Hi,
it may make a difference what digital input pin is used. With a 2560 controller I observed the following:
In my project I needed to detect the zero crossings of a 230 V AC line. I used the following circuit:
With pin 21 I got a signal about 12ms high and 8 ms low.
With pin 30 I got a good signal with 10ms high and low.
I measured the signal with an oscilloscope. On pin 21 the signal was good when the 5V supply of the controller was switched off. But with 5V switched on the signal got worse as shown above.
I cannot explain the effect, but it is worth to know that digital inputs of a controller don't behave the same way.
If pin 21 means SCL then this pin may have a pullup resistor on board that can affect weak signals as in your case. The same effect may be found with pin 20 SDA. It has nothing to do with different pin behaviour but with externally added pullup resistors.
Why is the circuit not isolated unless you are an expert with mains voltage. "But with 5V switched on the signal got worse as shown above." Nothing shows on my system. What is your reference point for your voltage measurements and your controller. Posting a schematic, not a frizzy thing will help us help you. Be sure to show all connections especially the grounds.
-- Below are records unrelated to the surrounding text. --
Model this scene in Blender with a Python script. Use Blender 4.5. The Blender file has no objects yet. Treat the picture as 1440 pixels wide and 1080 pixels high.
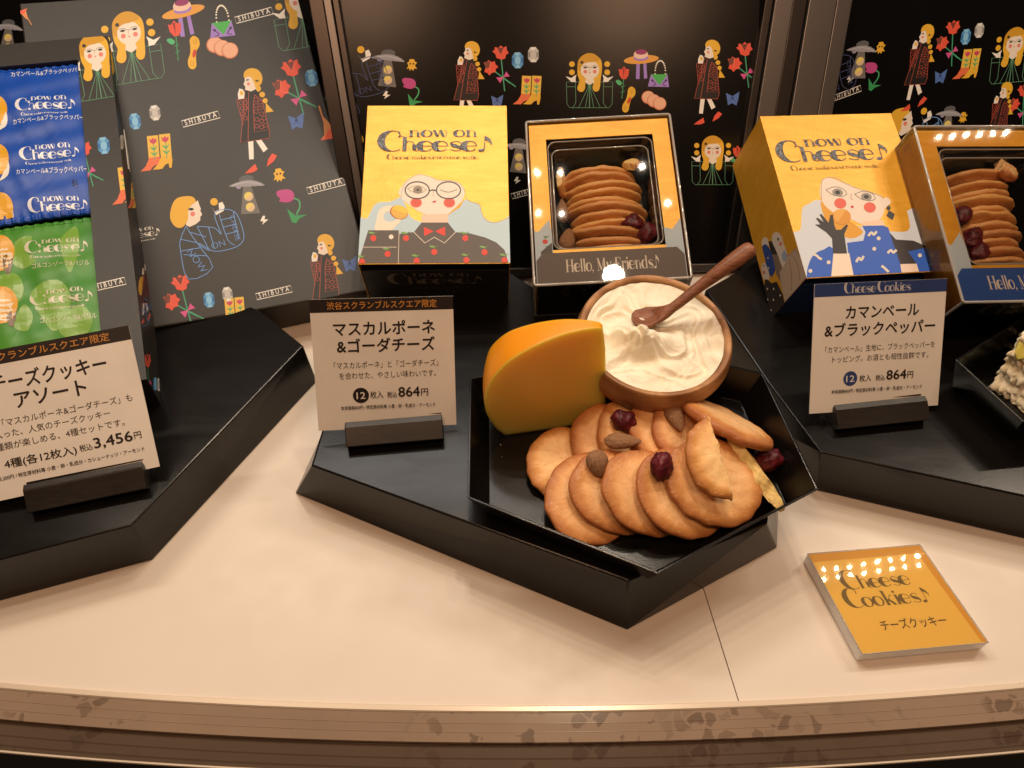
import bpy, math, random
import numpy as np
from mathutils import Vector, Matrix

# ------------------------------------------------------------------ camera, world, lamps
S = 0.01                                   # everything below is written in centimetres
scene = bpy.context.scene
col = scene.collection
FPX, PITCH, CAMH = 1100.0, math.radians(48.7), 40.0
cd = bpy.data.cameras.new('camera'); cam = bpy.data.objects.new('camera', cd); col.objects.link(cam)
cam.location = (0, 0, CAMH*S); cam.rotation_euler = (math.pi/2-PITCH, 0, 0)
cd.sensor_width = 36.0; cd.lens = 36.0*FPX/1440.0; cd.clip_start = 0.01; cd.clip_end = 50
scene.camera = cam
world = bpy.data.worlds.new("World"); scene.world = world; world.use_nodes = True
wn = world.node_tree.nodes['Background']
wn.inputs['Color'].default_value = (1.0, 0.72, 0.5, 1); wn.inputs['Strength'].default_value = 0.05
scene.view_settings.view_transform = 'Standard'; scene.view_settings.look = 'None'
scene.view_settings.exposure = 0.0; scene.view_settings.gamma = 1.0

def aim(o, tgt):
    d = Vector(tgt)*S-o.location
    o.rotation_euler = d.to_track_quat('-Z', 'Y').to_euler()
def disk_lamp(name, loc, tgt, radius, watts, color, spread=180):
    ld = bpy.data.lights.new(name, 'AREA'); ld.shape = 'DISK'; ld.size = radius*2*S; ld.energy = watts
    ld.color = color; ld.spread = math.radians(spread)
    o = bpy.data.objects.new(name, ld); col.objects.link(o); o.location = Vector(loc)*S; aim(o, tgt); return o
LEDC = (1.0, 0.82, 0.63); WARM = (1.0, 0.57, 0.33)
# the LED strip above the back of the case on the right: two rows of small diodes
for k in range(8):
    for r in range(2):
        disk_lamp('led_diode', (60.5+k*2.75-r*.3, 73.2+k*.42-r*1.9, 100), (15, 30, 0), .28, .105, LEDC)
# small spots over the middle of the case, their larger neighbour, and a row on the left
for x, y in ((-1.6, 71.6), (2.7, 71.5), (17.3, 71.7), (-1.6, 64.2), (2.6, 63.9), (21.5, 65.0)):
    disk_lamp('case_spot', (x, y, 100), (x*.3, 30, 0), .32, .46, LEDC)
disk_lamp('case_lamp', (11.6, 52.2, 100), (4, 34, 0), 1.9, 1.3, (1, .80, .56))
for k in range(8):
    disk_lamp('led_diode', (-66+k*5, 70, 100), (-20, 32, 0), .5, .36, LEDC)
for k in range(6):
    disk_lamp('led_diode', (88.2+k*2.7, 77+k*.4, 100), (24, 34, 0), .30, .30, LEDC)
def rect_lamp(name, loc, tgt, sx, sy, watts, color):
    o = disk_lamp(name, loc, tgt, 1, watts, color); o.data.shape = 'RECTANGLE'; o.data.size = sx*S; o.data.size_y = sy*S; return o
# long soft ceiling light of the hall behind the case, and warm spots over the customer side
rect_lamp('ceiling_light', (-4, 96, 104), (0, 25, 0), 92, 10, 2.6, (1, .93, .85))
disk_lamp('room_spot', (-26, -12, 118), (-8, 14, 0), 13, 2.9, WARM)
disk_lamp('room_spot', (32, -14, 118), (14, 14, 0), 13, 2.7, WARM)

# ------------------------------------------------------------------ geometry helpers
CAM = np.array([0, 0, CAMH]); _R = np.array([1., 0, 0])
_U = np.array([0, math.sin(PITCH), math.cos(PITCH)]); _D = np.array([0, math.cos(PITCH), -math.sin(PITCH)])
def P(x, y, z):                            # point of the place seen at (x, y) at height z (cm)
    d = _D+_R*(x-720)/FPX+_U*(540-y)/FPX
    return CAM+d*(z-CAMH)/d[2]
def rotm(rx, ry, rz):
    rx, ry, rz = (math.radians(a) for a in (rx, ry, rz))
    X = np.array([[1, 0, 0], [0, math.cos(rx), -math.sin(rx)], [0, math.sin(rx), math.cos(rx)]])
    Y = np.array([[math.cos(ry), 0, math.sin(ry)], [0, 1, 0], [-math.sin(ry), 0, math.cos(ry)]])
    Z = np.array([[math.cos(rz), -math.sin(rz), 0], [math.sin(rz), math.cos(rz), 0], [0, 0, 1]])
    return Z@Y@X
class Frame:                               # a flat face: origin, axes X (right) Y (up the face) N (out of it)
    def __init__(s, o, R): s.o = np.array(o, float); s.R = R; s.X, s.Y, s.N = R[:, 0], R[:, 1], R[:, 2]
    def px(s, x, y):
        d = _D+_R*(x-720)/FPX+_U*(540-y)/FPX
        t = ((s.o-CAM)@s.N)/(d@s.N); q = CAM+d*t-s.o
        return (float(q@s.X), float(q@s.Y))
    def w(s, a, b, n=0.0): return s.o+s.X*a+s.Y*b+s.N*n
    def shift(s, a, b, n, R2=None): return Frame(s.w(a, b, n), s.R if R2 is None else s.R@R2)

def link(o, parent=None):
    col.objects.link(o)
    if parent is not None: o.parent = parent
    return o
def thing(name, label, cat, loc=(0, 0, 0), group=None):
    o = bpy.data.objects.new(name, None); o.empty_display_size = .01; col.objects.link(o)
    o.location = Vector([float(v) for v in loc])*S; o['label'] = label; o['category'] = cat
    if group: o['group'] = group
    return o
def tag(o, label, cat, group=None):
    o['label'] = label; o['category'] = cat
    if group: o['group'] = group
    return o
def struct(o): o['kind'] = 'structure'; return o
def put(o, parent):                         # parent that keeps the world position
    o.parent = parent
    bpy.context.view_layer.update() if False else None
    loc = parent.location
    o.matrix_parent_inverse = Matrix.Translation(-loc)
    return o
def mesh_obj(name, V, F, mats, parent=None, mi=None, smooth=False, origin=None):
    me = bpy.data.meshes.new(name)
    V = np.asarray(V, float)
    if origin is None: origin = V.mean(0)
    origin = np.asarray(origin, float)
    me.from_pydata([tuple(v) for v in (V-origin)*S], [], [tuple(int(i) for i in f) for f in F])
    if not isinstance(mats, (list, tuple)): mats = [mats]
    for m in mats: me.materials.append(m)
    if mi is not None: me.polygons.foreach_set('material_index', mi)
    if smooth: me.polygons.foreach_set('use_smooth', [True]*len(me.polygons))
    me.update()
    o = bpy.data.objects.new(name, me); col.objects.link(o); o.location = Vector(origin)*S
    if parent is not None: put(o, parent)
    return o
def bevel(o, w, seg=2, ang=30):
    m = o.modifiers.new('bevel', 'BEVEL'); m.width = w*S; m.segments = seg; m.limit_method = 'ANGLE'; m.angle_limit = math.radians(ang)
    m.harden_normals = False
    return o
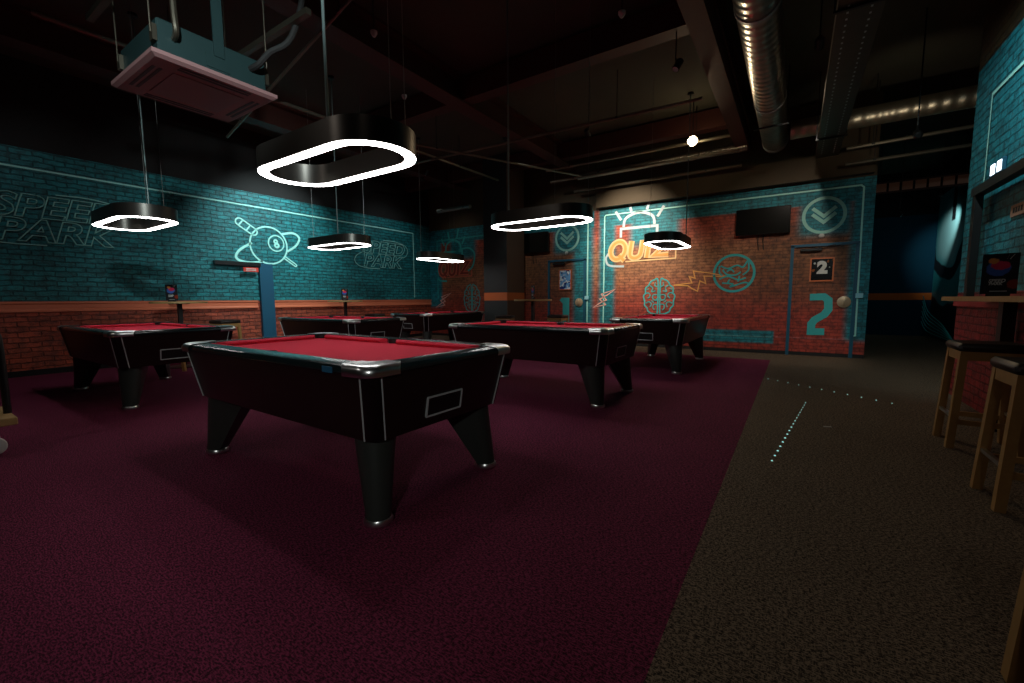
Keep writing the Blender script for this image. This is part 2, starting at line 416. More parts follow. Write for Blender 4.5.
def chevron(u,z,mat,label):
    b=MB(); b.ribbon(circ(u,z,.315),.055,PQ,True)
    b.ribbon([(u-.18,z+.14),(u,z-.02),(u+.18,z+.14)],.06,PQ); b.ribbon([(u-.18,z+.03),(u,z-.13),(u+.18,z+.03)],.06,PQ)
    o=b.out('chevron_emblem',mat,wq,recalc=False); o['label']=label
def quiz(u,z,mat,arcm,label,sc=1.0):
    g=empty('quiz_logo'); g.parent=wq; g['label']=label
    f=lambda P,w=1.0:[(u+(a+c*.14)*sc,z-.20+c) for a,c in P]
    ov=[(-.63+.17*math.cos(t)*1.05,.20+.205*math.sin(t)) for t in [2*PI*k/30 for k in range(30)]]
    L=[(f(ov),True),(f([(-.60,.09),(-.44,-.05)]),False),(f(smooth_path([(-.33,.40),(-.33,.14),(-.30,.04),(-.20,.0),(-.10,.04),(-.07,.14),(-.07,.40)],5)),False),
       (f([(.08,.41),(.08,-.01)]),False),(f([(.22,.365),(.54,.365),(.24,.04),(.56,.04)]),False)]
    for nm,wd,mt,dy in (('lettering_outline',.135,mat,0),('lettering_fill',.065,(M_orng if mat is M_peach else M_reddk),.006)):
        b=MB()
        for q,c in L: b.ribbon(q,wd,lambda a_,c_,d=dy:(a_,YQ-.010-d,c_),c)
        b.out(nm,mt,g,recalc=False)
    stroke('underline',[[(u-.42*sc,z-.27),(u+.72*sc,z-.25),(u+.72*sc,z-.02),(u+.60*sc,z-.03)]],.03,PQ,mat,g)
    stroke('arc',[smooth_path([(u-.78*sc,z+.0),(u-.90*sc,z-.16),(u-.82*sc,z-.34),(u-.45*sc,z-.38)])]+([] if sc==1 else [smooth_path([(u+.0*sc,z+.50),(u+.55*sc,z+.58),(u+.85*sc,z+.40),(u+.78*sc,z+.05),(u+.55*sc,z-.1)])]),.05,PQ,arcm,g)
    # buzzer above the letters
    zb=z+.42; ub=u-.12*sc
    b=MB()
    b.ribbon(smooth_path([(ub-.36*sc,zb+.12),(ub-.30*sc,zb+.32),(ub,zb+.42),(ub+.30*sc,zb+.32),(ub+.36*sc,zb+.12)]),.06,PQ)
    b.ribbon([(ub-.42*sc,zb-.12),(ub-.42*sc,zb+.08),(ub+.42*sc,zb+.08),(ub+.42*sc,zb-.12)],.06,PQ)
    for a,c,d,e in ((-.42,.28,-.56,.50),(-.18,.46,-.24,.68),(.18,.46,.26,.74),(.42,.28,.56,.50)): b.ribbon([(ub+a*sc,zb+c),(ub+d*sc,zb+e)],.06,PQ)
    b.out('buzzer',arcm,g,recalc=False)
quiz(-2.98,2.27,M_peach,M_lilac,'bright outlined lettering with a buzzer, nearer the door marked 2')
quiz(-8.66,2.08,M_redl,M_teal2,'dim red lettering with a teal buzzer, in the dark left corner',.84)
brain(-2.6,1.16,.70,.78,M_teal2,'turquoise brain drawing between the two lightning bolts')
brain(-8.06,1.16,.62,.78,M_teal2,'turquoise brain drawing beside the dark column')
bolt(-3.92,1.12,.55,.46,M_pink,'lightning_bolt','pale pink lightning bolt low on the brick')
bolt(-9.2,1.10,.62,.46,M_pink,'lightning_bolt','pale pink lightning bolt in the left corner')
p=[(-2.28,1.42),(-1.98,1.40),(-1.90,1.34),(-1.78,1.28),(-1.74,1.50),(-1.62,1.44),(-1.66,1.60),(-1.18,1.57)]
p2=[(-2.28,1.42),(-1.90,1.46),(-1.96,1.60),(-1.84,1.56),(-1.88,1.72),(-1.55,1.66),(-1.18,1.57)]
stroke('lightning_bolt',[p,p2],.026,PQ,M_orng,wq,'amber lightning bolt reaching into the turquoise circle')
chevron(.38,2.66,M_neond,'round chevron emblem above the door marked 2'); chevron(-4.93,2.68,M_neond,'round chevron emblem above the door marked 1')
b=MB(); b.ribbon(circ(-1.09,1.64,.375),.05,PQ,True)
for s in ([(-1.34,1.80),(-1.20,1.74),(-1.04,1.80),(-.92,1.76),(-.84,1.88),(-.82,1.70),(-.92,1.60)],[(-1.30,1.72),(-1.22,1.62),(-1.06,1.60),(-.96,1.66)],[(-1.36,1.52),(-1.2,1.58),(-1.0,1.50),(-.86,1.54)],
          [(-1.30,1.44),(-1.10,1.42),(-1.14,1.36),(-.90,1.44),(-.80,1.42)],[(-1.22,1.68),(-1.14,1.72),(-1.08,1.66)],[(-1.30,1.60),(-1.36,1.66),(-1.36,1.80)],[(-1.16,1.52),(-1.2,1.42)],[(-.98,1.58),(-1.0,1.46)]):
    b.ribbon(smooth_path(s,4),.032,PQ)
o=b.out('circle_drawing',M_teal2,wq,recalc=False); o['label']='turquoise circle filled with a tangle of strokes'
stroke('neon_line',[[(-3.93,.2),(-3.93,3.10),(-3.90,3.13),(.90,3.13),(.94,3.09),(.965,.42),(.91,.40)]],.028,PQ,M_neon,wq)
stroke('neon_line',[[(-9.42,1.15),(-9.42,2.95),(-7.0,2.98)]],.03,PQ,M_teal2,wq)
stroke('neon_line',[[(-4.36,.1),(-4.36,3.13),(-5.8,3.13)]],.035,PQ,M_neon,wq)
# big numerals
def numeral(ch,paths,lab):
    b=MB()
    for q in paths: b.ribbon(q,.13 if ch=='2' else .19,PQ)
    o=b.out('door_numeral',M_teal2,wq,recalc=False); o['label']=lab
numeral('2',[[(.24,1.13),(.46,1.14),(.53,1.08),(.54,.90),(.48,.80),(.34,.70),(.29,.62),(.29,.47),(.50,.475)]],'large turquoise 2 painted on the door')
numeral('1',[[(-5.07,1.03),(-5.0,1.10)],[(-4.95,1.16),(-4.95,.30)]],'large turquoise 1 painted on the door')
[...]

You stated "2560 controller". I found several things matching that description, are you talking an assembly, chip, adapter???? Post links to technical information on your hardware devices.
This circuit is a death trap - you should never be connecting directly to the mains live or neutral like this - either live or neutral wire can have lethal voltages on it and should be treated with equal respect.
Secondly most single resistors are not rated for mains voltages (remember during lightning strikes and other transient events you will see kilovolt level voltage spikes on the mains, leading to flashover on a low-voltage resistor, starting a fire and breaking the isolation barrier. Special high voltage resistors are used in these situations.
Thirdly Schottky diodes have excessive reverse leakage for high voltage use, so if the zener fails you'll risk thermal runaway of the Schottky and possible failure - again risking starting a fire.
Unless you understand the risks and regulations of circuitry directly connected to the mains, do not do it...
When you see mains equipment with things like a UL (Underwriters Laboratories) logo (*), it means the equipment has been thoroughly tested for many failure modes and doesn't pose a risk of electrocution or fire in those events.
Get a small (UL listed!) mains transformer and use the secondary voltage for your sensing - this is the safe and legal. Don't forget a fuse (the fourth error with that circuit BTW).
(*) cheap rubbish from China excepted - this stuff is often unsafe and to be avoided.
Oh dear, I did not expect so many responses. I just intended to give a hint to consider what pin to select for some purpose.
The response of Dr. Diettrich that pin 21 of a Mega2560 controller has an internal pullup resistor is the explanation for my observation. The pullup resistor obviously is active even when the pin is used as a normal input pin (pinMode(21,INPUT)), i.e. not as SCL.
I know the threat to work on 230V mains and I am aware of the possible danger.
If the Zener diode fails the MCU will be the weak spot, not the Schottky diode. With 330k resistor the internal protection diodes will be probably enough to protect the pin anyway.
It's likely because many (most) external modules have on board pull up resistors, for better or worse. Also, you would not want pull ups on an analog input A4, A5. I checked the UNO R3 schematic, it has no pull ups. The Mega has them, probably because it doesn't have to share I2C pins with ADC inputs.